- [Collected data]
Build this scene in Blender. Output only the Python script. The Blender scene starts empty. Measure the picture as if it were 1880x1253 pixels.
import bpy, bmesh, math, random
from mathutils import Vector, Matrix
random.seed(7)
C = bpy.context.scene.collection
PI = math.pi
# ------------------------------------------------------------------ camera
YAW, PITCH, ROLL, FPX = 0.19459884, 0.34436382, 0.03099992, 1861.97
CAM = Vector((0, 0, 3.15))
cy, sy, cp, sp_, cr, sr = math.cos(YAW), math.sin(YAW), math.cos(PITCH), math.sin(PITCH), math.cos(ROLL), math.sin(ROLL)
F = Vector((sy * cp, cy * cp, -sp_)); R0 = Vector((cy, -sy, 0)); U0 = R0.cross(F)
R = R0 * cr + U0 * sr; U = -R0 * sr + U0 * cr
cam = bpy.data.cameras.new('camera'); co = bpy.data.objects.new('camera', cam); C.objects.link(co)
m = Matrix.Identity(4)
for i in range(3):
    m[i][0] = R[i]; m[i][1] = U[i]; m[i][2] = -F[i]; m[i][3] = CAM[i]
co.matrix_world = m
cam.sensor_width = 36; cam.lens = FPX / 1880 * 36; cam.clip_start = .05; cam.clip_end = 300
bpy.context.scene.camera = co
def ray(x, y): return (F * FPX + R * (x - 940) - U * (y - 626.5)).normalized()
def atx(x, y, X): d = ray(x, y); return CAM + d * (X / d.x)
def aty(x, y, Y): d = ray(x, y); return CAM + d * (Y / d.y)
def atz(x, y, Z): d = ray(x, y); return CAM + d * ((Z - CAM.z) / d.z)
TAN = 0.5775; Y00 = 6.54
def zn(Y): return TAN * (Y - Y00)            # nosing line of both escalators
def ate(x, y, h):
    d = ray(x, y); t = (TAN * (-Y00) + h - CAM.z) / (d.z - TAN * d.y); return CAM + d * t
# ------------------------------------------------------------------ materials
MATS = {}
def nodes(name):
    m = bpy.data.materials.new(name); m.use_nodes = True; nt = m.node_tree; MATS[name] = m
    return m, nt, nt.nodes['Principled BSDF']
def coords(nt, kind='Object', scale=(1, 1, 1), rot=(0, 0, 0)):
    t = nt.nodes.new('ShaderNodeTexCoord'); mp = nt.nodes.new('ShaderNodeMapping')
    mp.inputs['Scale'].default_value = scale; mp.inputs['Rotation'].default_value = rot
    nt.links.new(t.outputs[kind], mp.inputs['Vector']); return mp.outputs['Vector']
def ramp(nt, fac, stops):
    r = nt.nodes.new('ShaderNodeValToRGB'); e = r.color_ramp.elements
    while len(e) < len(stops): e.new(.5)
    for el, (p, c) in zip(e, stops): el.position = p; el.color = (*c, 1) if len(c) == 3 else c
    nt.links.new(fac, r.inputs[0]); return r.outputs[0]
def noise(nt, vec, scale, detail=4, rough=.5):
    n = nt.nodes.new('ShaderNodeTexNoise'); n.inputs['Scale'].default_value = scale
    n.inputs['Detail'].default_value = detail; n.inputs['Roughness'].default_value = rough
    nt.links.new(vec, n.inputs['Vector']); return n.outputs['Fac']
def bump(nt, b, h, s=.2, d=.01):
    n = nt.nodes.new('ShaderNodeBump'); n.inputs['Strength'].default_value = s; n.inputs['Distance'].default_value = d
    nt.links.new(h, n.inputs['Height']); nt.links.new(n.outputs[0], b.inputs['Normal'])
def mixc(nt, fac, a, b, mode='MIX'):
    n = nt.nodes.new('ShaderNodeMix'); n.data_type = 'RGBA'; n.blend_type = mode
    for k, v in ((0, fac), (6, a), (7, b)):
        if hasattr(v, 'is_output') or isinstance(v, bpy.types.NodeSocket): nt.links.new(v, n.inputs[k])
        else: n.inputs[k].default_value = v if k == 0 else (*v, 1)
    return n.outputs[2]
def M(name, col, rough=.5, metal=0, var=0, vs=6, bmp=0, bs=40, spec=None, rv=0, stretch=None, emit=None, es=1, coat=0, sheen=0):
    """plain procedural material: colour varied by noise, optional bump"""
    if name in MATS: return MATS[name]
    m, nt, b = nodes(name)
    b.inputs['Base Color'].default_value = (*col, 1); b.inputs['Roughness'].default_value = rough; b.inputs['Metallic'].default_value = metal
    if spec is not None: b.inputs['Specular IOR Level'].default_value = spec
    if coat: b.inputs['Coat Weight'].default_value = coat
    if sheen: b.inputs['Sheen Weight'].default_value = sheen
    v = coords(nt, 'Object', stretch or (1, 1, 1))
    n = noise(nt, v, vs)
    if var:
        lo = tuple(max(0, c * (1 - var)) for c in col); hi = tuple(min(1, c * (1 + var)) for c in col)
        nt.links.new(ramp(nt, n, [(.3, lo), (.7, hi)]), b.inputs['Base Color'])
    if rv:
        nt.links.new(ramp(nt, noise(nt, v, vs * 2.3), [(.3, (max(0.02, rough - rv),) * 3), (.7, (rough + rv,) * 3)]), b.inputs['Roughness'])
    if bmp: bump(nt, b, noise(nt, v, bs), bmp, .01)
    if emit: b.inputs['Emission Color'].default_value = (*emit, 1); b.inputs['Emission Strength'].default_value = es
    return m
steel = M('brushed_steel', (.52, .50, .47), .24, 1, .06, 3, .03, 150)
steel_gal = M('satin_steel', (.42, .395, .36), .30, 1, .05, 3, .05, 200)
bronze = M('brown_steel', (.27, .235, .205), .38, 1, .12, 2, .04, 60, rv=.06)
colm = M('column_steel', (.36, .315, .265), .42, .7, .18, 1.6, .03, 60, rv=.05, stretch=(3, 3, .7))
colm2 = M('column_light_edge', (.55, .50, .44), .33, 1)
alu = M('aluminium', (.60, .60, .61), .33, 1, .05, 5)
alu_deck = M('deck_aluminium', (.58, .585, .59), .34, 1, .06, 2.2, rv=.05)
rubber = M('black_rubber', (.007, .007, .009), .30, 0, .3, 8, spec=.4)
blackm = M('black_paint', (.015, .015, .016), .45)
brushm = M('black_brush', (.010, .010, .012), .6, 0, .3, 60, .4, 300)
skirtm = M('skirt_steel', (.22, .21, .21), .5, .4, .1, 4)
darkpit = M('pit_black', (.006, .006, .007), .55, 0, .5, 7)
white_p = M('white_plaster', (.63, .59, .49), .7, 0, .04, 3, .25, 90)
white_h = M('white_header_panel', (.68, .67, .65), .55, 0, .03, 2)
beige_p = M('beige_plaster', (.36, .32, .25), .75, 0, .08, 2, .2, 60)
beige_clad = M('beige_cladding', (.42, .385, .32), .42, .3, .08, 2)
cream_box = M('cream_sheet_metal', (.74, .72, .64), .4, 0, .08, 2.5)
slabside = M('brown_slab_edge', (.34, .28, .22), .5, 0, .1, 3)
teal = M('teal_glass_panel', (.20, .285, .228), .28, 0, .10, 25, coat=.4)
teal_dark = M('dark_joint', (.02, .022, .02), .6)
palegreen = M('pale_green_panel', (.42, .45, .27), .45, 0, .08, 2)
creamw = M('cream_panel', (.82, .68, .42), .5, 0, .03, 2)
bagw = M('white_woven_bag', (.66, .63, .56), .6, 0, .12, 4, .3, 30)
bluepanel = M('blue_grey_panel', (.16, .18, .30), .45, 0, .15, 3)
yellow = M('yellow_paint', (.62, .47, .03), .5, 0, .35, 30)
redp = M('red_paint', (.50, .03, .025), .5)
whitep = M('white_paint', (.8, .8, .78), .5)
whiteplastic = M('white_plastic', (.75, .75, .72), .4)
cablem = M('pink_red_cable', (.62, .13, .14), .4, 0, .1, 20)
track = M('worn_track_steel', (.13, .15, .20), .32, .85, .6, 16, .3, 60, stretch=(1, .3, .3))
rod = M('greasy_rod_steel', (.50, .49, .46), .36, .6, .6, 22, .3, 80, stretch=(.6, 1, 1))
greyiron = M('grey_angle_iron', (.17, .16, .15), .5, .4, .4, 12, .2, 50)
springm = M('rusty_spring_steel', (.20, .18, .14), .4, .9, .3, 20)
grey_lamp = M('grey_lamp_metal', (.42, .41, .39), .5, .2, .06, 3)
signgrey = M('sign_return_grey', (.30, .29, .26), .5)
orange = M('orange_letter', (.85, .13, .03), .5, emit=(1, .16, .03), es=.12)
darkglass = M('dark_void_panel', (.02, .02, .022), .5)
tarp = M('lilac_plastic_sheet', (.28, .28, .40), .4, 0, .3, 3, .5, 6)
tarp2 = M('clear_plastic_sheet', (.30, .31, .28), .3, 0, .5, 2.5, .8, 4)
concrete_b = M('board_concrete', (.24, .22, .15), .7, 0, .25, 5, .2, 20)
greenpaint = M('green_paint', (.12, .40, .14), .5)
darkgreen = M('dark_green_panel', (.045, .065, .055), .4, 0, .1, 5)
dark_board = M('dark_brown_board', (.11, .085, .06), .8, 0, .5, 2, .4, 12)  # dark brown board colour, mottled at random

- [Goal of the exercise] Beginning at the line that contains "0, .08, 2.5)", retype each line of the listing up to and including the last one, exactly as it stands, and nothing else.

- [Solution for this exercise]
cream_box = M('cream_sheet_metal', (.74, .72, .64), .4, 0, .08, 2.5)
slabside = M('brown_slab_edge', (.34, .28, .22), .5, 0, .1, 3)
teal = M('teal_glass_panel', (.20, .285, .228), .28, 0, .10, 25, coat=.4)
teal_dark = M('dark_joint', (.02, .022, .02), .6)
palegreen = M('pale_green_panel', (.42, .45, .27), .45, 0, .08, 2)
creamw = M('cream_panel', (.82, .68, .42), .5, 0, .03, 2)
bagw = M('white_woven_bag', (.66, .63, .56), .6, 0, .12, 4, .3, 30)
bluepanel = M('blue_grey_panel', (.16, .18, .30), .45, 0, .15, 3)
yellow = M('yellow_paint', (.62, .47, .03), .5, 0, .35, 30)
redp = M('red_paint', (.50, .03, .025), .5)
whitep = M('white_paint', (.8, .8, .78), .5)
whiteplastic = M('white_plastic', (.75, .75, .72), .4)
cablem = M('pink_red_cable', (.62, .13, .14), .4, 0, .1, 20)
track = M('worn_track_steel', (.13, .15, .20), .32, .85, .6, 16, .3, 60, stretch=(1, .3, .3))
rod = M('greasy_rod_steel', (.50, .49, .46), .36, .6, .6, 22, .3, 80, stretch=(.6, 1, 1))
greyiron = M('grey_angle_iron', (.17, .16, .15), .5, .4, .4, 12, .2, 50)
springm = M('rusty_spring_steel', (.20, .18, .14), .4, .9, .3, 20)
grey_lamp = M('grey_lamp_metal', (.42, .41, .39), .5, .2, .06, 3)
signgrey = M('sign_return_grey', (.30, .29, .26), .5)
orange = M('orange_letter', (.85, .13, .03), .5, emit=(1, .16, .03), es=.12)
darkglass = M('dark_void_panel', (.02, .02, .022), .5)
tarp = M('lilac_plastic_sheet', (.28, .28, .40), .4, 0, .3, 3, .5, 6)
tarp2 = M('clear_plastic_sheet', (.30, .31, .28), .3, 0, .5, 2.5, .8, 4)
concrete_b = M('board_concrete', (.24, .22, .15), .7, 0, .25, 5, .2, 20)
greenpaint = M('green_paint', (.12, .40, .14), .5)
darkgreen = M('dark_green_panel', (.045, .065, .055), .4, 0, .1, 5)
dark_board = M('dark_brown_board', (.11, .085, .06), .8, 0, .5, 2, .4, 12)  # dark brown board colour, mottled at random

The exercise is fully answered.